Queer YA fiction in Australia has come a long way in the last decade. There are more queer books being published than ever before, some of those books win awards, and a rare few get made into movies and TV shows. What is ‘queer’ though? When we say queer we mean the whole LGBTQIA+ spectrum and all the intersectionalities of that. When we look at the queer YA books being published, one thing becomes obvious: Australia still has a diversity problem. Contemporary gay and lesbian stories are more abundant than ever (though nowhere near the numbers of heterosexual YA being pumped out every day), and many even have happy endings.

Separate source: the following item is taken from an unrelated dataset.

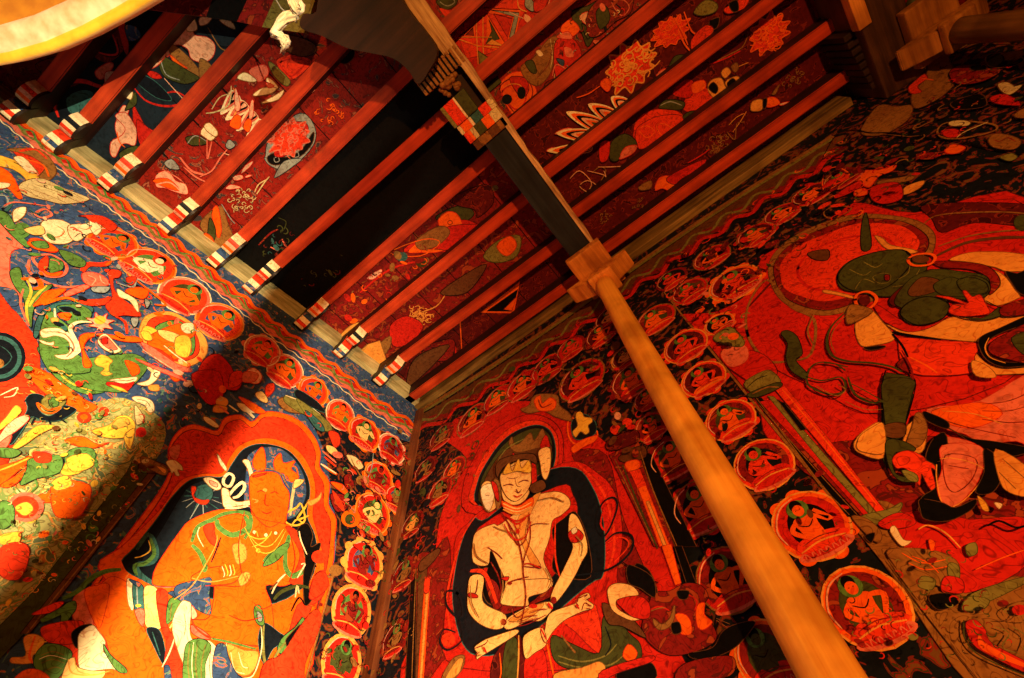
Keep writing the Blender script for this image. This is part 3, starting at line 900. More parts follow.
P = Paint(BW, .007).text('''
@ 400 480 3.413
# legs, robe
P R 130,640 200,580 330,500 380,430 520,400 560,350 690,355 690,420 640,440 560,500 600,560 690,585 560,640 560,760 100,760
P Q 560,480 640,450 670,430 695,585 660,580 600,520
P r 340,430 440,420 510,360 530,390 440,430 350,460
P m 320,600 410,530 430,700 320,720
P g 360,560 400,545 400,700 350,700
L o 6 405,530 405,600 400,690
L O 6 495,520 510,600 530,690
L O 5 340,590 345,660 330,700
P R 430,600 490,580 500,700 430,700
P g 520,530 590,560 680,590 690,480 720,440 780,520 820,560 820,620 760,650 640,650 560,640 520,600
L V 5 540,600 620,620 700,600 740,560
L V 5 540,620 620,640 720,630 780,580
L n 6 550,530 590,580 600,590
L b 5 700,500 720,560 700,600
P O 780,560 810,590 790,620 760,600
P o 530,660 620,640 680,620 700,650 640,690 540,700
P n 140,680 180,610 220,600 210,650 160,700
P o 150,690 190,620 215,610 200,660
P K 740,660 800,630 860,625 870,680 760,690
P R 690,650 850,600 860,620 740,660 690,690
# lotus wings right
P N 690,420 740,440 800,480 840,540 760,500 710,490
P S 710,370 740,352 790,360 815,390 780,400 740,410 745,440 800,470 830,470 790,480 730,450 712,410
P R 740,410 810,395 850,420 850,470 800,470 760,440
# scarves right
C b 7 690,80 730,60 740,100 700,190 670,150
C R 6 700,90 725,80 725,120 705,170 685,150
L b 8 700,210 740,180 790,190 790,240 740,290 680,315 600,325
L Q 5 710,215 750,195 780,210 770,240 730,280
C b 7 200,390 160,380 160,430 200,470 215,450
L b 6 200,470 215,530 200,560 160,580 135,550 150,510 190,520
E Q 165 545 24 24
L K 5 760,280 830,330 880,350
P K 780,290 860,330 870,400 820,370 780,350
# torso
P S 250,200 270,170 320,150 345,150 460,60 490,45 540,40 575,60 580,90 550,120 520,140 510,200 490,270 520,340 510,370 440,400 430,425 350,425 345,400 360,350 340,300 310,240 300,290 250,280
P o 460,50 480,45 440,130 430,200 480,290 450,290 410,200 400,140 430,90
P S 350,400 370,350 430,340 515,340 500,380 440,400 435,430 350,425
# arms
P S 240,330 285,330 280,400 300,430 360,460 355,500 320,510 270,490 235,450 230,400
P S 580,120 605,125 630,180 640,240 620,280 590,340 540,410 515,420 520,380 560,300 590,230 575,190
P S 355,500 370,470 420,440 440,430 510,415 520,440 480,480 440,480 400,500 370,510
P o 370,480 430,440 490,420 470,450 420,480
P R 575,180 600,165 625,185 620,205 595,215 580,205
P W 585,170 600,160 605,175 590,185
L r 5 265,340 260,380 245,400
P R 235,385 260,390 265,402 235,400
# legs
P S 395,510 400,525 330,570 280,600 262,612 262,590 255,570 290,545 330,530
P S 500,480 520,450 600,420 610,400 640,385 650,400 640,410 660,425 655,440 620,450 560,480 520,520 495,560 480,545 495,510
P S 425,530 470,505 490,510 500,560 460,590 430,610 420,570
L r 4 255,575 290,560 300,545
L r 4 610,430 600,410 640,390
L r 4 620,445 630,420 650,430
L r 3 400,500 440,490 500,460
L r 4 500,490 480,510 490,550 510,560
L R 5 480,505 500,545
# head, faces
P S 345,20 350,-20 390,-60 430,-60 450,-20 445,30 430,65 400,85 365,80 350,60
P O 350,70 400,90 450,60 450,90 400,115 355,95
L S 4 352,80 400,98 448,76
L S 4 352,92 400,108 448,90
P S 275,30 290,5 315,10 325,50 330,90 300,110 280,80
P n 320,0 340,10 345,70 330,100
L r 5 345,110 400,200 420,290
L r 5 440,110 445,200 420,290 430,400 410,500
L r 4 420,295 450,298 480,300
L r 4 365,140 400,220 430,200 440,120
L R 6 370,130 400,150 430,130
L R 5 390,150 402,170 412,150
L r 4 370,350 400,340 440,330
L r 3 300,230 330,250 350,270
E r 375 352 8 6
E r 475 298 8 6
L r 3 430,170 460,150 510,150
L r 3 380,440 400,470 440,440
E r 355 485 9 11
E r 525 410 10 12
E R 455 430 14 8
@ 380 380 5.12
P S 620,480 680,440 740,410 770,420 780,480 760,560 700,620 650,600 620,540
P S 810,370 840,345 870,350 875,400 870,460 850,510 830,490 820,430
L r 3 650,500 680,505 710,495
L r 3 720,480 750,475 770,460
L r 4 690,570 710,575 725,560
L r 3 690,500 700,540 720,545
L r 3 830,430 845,425
L r 3 855,400 870,400
L R 4 845,470 860,470
P R 775,430 800,440 800,540 780,560
P N 770,540 830,510 850,550 800,580 770,570
P W 515,560 550,530 575,540 585,600 560,670 530,640
L r 3 540,590 560,590
P R 570,520 600,540 610,620 590,600
P N 600,420 700,380 790,380 800,430 740,405 640,440 600,500
''')
P.text('''
@ 400 480 3.413
L n 5 252,215 262,260 300,285
L n 4 320,158 345,170 385,180
L n 4 470,70 520,60 560,75
L n 5 345,395 352,360 345,310
L n 4 495,300 515,340 505,370
L R 5 355,150 375,185 400,205 430,190 448,140
L R 5 360,120 400,140 446,116
E R 402 176 7 8
E o 402 160 6 6
L R 4 420,292 440,285 480,300
L r 3 258,595 272,588
L r 3 262,602 278,596
L r 3 640,392 628,400
L r 3 648,402 634,410
L r 3 655,430 640,428
L r 3 650,440 636,438
L R 6 285,570 295,590
L R 6 600,425 612,440
L r 3 400,480 430,468 470,462
L r 3 405,490 440,480 480,470
L r 3 440,455 470,445 505,440
L R 8 505,420 520,440
L n 4 600,190 622,220 618,260
L n 4 240,360 245,420 270,470
L o 6 352,100 400,116 450,92
P R 372,330 345,335 365,345
L r 3 352,20 372,14 388,18
L r 3 405,8 425,0 440,4
L R 4 388,52 402,58 418,48
L r 3 397,30 404,44 412,38
P Y 352,-20 372,-58 384,-30 404,-72 416,-40 440,-68 446,-26 400,-30
''')
P.build('painted_deity', wall_back, 'pale three-faced painted deity seated with crossed legs')
P = Paint(BW, .0045).text('''
@ 340 452 3
# pillar left of the deity
P r 225,340 280,300 330,280 320,700 225,700
p K 215,330 230,350 225,700 195,700
p N 235,340 262,345 250,700 225,700
p O 255,375 272,375 250,700 232,700
p o 258,420 266,420 245,690 238,690
P Q 255,380 270,380 266,420 252,420
P N 240,360 270,340 300,300 290,290 240,330
L n 3 228,350 222,500 215,690
@ 560 410 5.12
# pillar right
p r 250,230 400,160 420,200 620,700 480,700
p K 395,190 470,230 700,700 590,700 440,330
P V 320,220 390,190 400,250 350,260
P N 300,240 420,180 440,240 340,270
P O 335,270 395,255 410,290 370,320 345,310
p Q 355,315 410,300 450,400 410,430
p O 400,400 440,385 560,690 510,700
p o 440,470 455,465 545,690 530,700
L g 8 320,280 400,480 500,710
L n 6 410,210 480,420 600,700
L n 5 280,250 360,420 480,680
E Q 285 100 28 26
E Q 345 65 26 24
E w 295 30 18 20
P m 240,160 380,100 400,160 260,210
@ 560 546 5.12
p O 520,0 570,-10 620,190 590,200
p K 585,0 625,0 700,200 650,200
# dragon base
P r 480,240 560,230 640,190 720,200 760,260 720,330 780,400 800,480 700,540 560,560 460,500 420,420 440,340
P K 600,230 660,230 650,270 610,270
P O 590,350 640,350 670,390 670,450 620,450 610,400
P O 700,310 740,290 740,350 780,390 730,430 700,400
P n 480,370 520,400 560,370 580,310 590,310 585,370 560,415 510,430 480,400
P K 570,400 610,390 620,440 580,450
L R 8 660,250 700,280 690,330
L R 8 430,350 500,310 560,330
L n 5 450,340 500,320 540,315
P K 390,90 460,130 500,240 440,200 370,180
L n 4 800,380 860,420
L n 3 800,370 870,400
P K 660,550 780,520 830,440 900,400 1000,390 920,500 820,560 700,580
P r 640,600 860,560 900,620 840,676 600,690
''')
P.build('painted_throne', wall_back, 'painted throne pillars and dragon beside the pale deity')
P = Paint(BW, .006).text('''
@ 560 410 5.12
# small pale dancer in red ring
C O 7 60,40 40,110 70,170 150,170 190,110
P b 60,60 120,20 180,60 180,120 120,150 70,140
P Y 80,30 110,15 125,35 160,40 165,60 145,80 150,110 130,125 105,110 80,140 65,110 90,80
E Y 100 28 18 20
P O 60,190 120,150 190,130 180,160 120,190 70,220
''')
P.build('painted_dancer', wall_back, 'small yellow painted dancer beside the halo')
P = Paint(BW, .0058).text('''
@ 560 410 5.12
''')
# ochre batten in the corner and ledge strip over the back wall
P = Paint(BW, .005).text('''
@ 0 0 1
l n 2.2 664,292 683,316 757,407 860,532 979,678
''')
P.build('painted_edge_line', wall_back)
# right hand scene --------------------------------------------------
P = Paint(BW, .0026).text('''
@ 680 226 2.977
P R 0,265 40,300 220,520 340,673 1040,673 1100,400 1040,-80 700,-40 520,-70 440,0 300,60 240,100 200,200 120,250 60,260
@ 680 452 2.977
P r 345,-10 1040,-10 1040,440 820,480 640,300 500,150
P n 500,180 560,150 640,160 760,300 830,420 1040,380 1040,700 870,700 640,380
P R 640,200 760,170 860,200 1040,200 1040,330 850,420 700,330
''')
P.build('painted_red_ground', wall_back, 'red painted ground of the right hand scene')
P = Paint(BW, .0045).text('''
@ 680 226 2.977
# haloes
P R 205,330 200,250 240,180 330,100 560,0 740,-40 1050,-50 1050,400 620,560 400,480 260,410
P m 720,-60 860,-70 1050,-60 1050,0 880,-10 780,20 750,-20
P n 270,170 265,110 310,50 400,0 520,-35 640,-30 720,-10 760,30 745,90 690,100 660,170 560,230 450,265 360,255 300,220
P r 285,165 280,115 320,62 405,15 520,-20 640,-18 705,5 740,40 728,80 680,90 640,160 550,215 450,250 370,240 310,210
P Q 300,160 300,110 350,60 430,25 530,-8 640,-5 690,15 715,50 690,90 620,150 520,205 430,225 360,210 315,190
C R 8 350,130 400,70 520,30 620,40 640,100 560,150 460,190 380,180
L m 7 205,240 260,180 300,140
C n 7 204,330 202,240 260,160 330,240 400,280 390,380 330,400 260,400
L n 6 770,60 860,30 960,15 1040,12
L N 12 760,90 850,50 950,35 1040,33
L n 5 720,0 760,-30 850,-40 960,-42 1040,-36
P g 540,0 555,-40 570,60 540,70
P N 380,80 440,70 440,100 400,100
E g 1020 -10 26 24
''')
P.build('painted_mandorla', wall_back, 'large red and ochre halo behind the dark deity')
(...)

The writers are as diverse as their stories. We are intersectional. We use pronouns how we want to. We challenge stereotypes. We write weird stuff. The stories range across genres but mostly fall into the SFF categories. Some are funny, some are bittersweet, some are shocking, some are hopeful. And yet, we haven’t covered it all. Not every queer identity is here. Not every intersection is explored. I hope this book leads to greater opportunities for queer writers in mainstream publishing so that eventually all queer people can find multiple examples of themselves in literature. If you are a queer person reading this, I hope you find a hint of yourself amongst these pages. For everyone else, take note: the queer experience is more than just rainbows, ‘equal love’ and death. The queer experience is every minute of every day for us. It is the mundane and the magical. The inbetween. The unexpected.

Trans lives matter. Queer lives matter.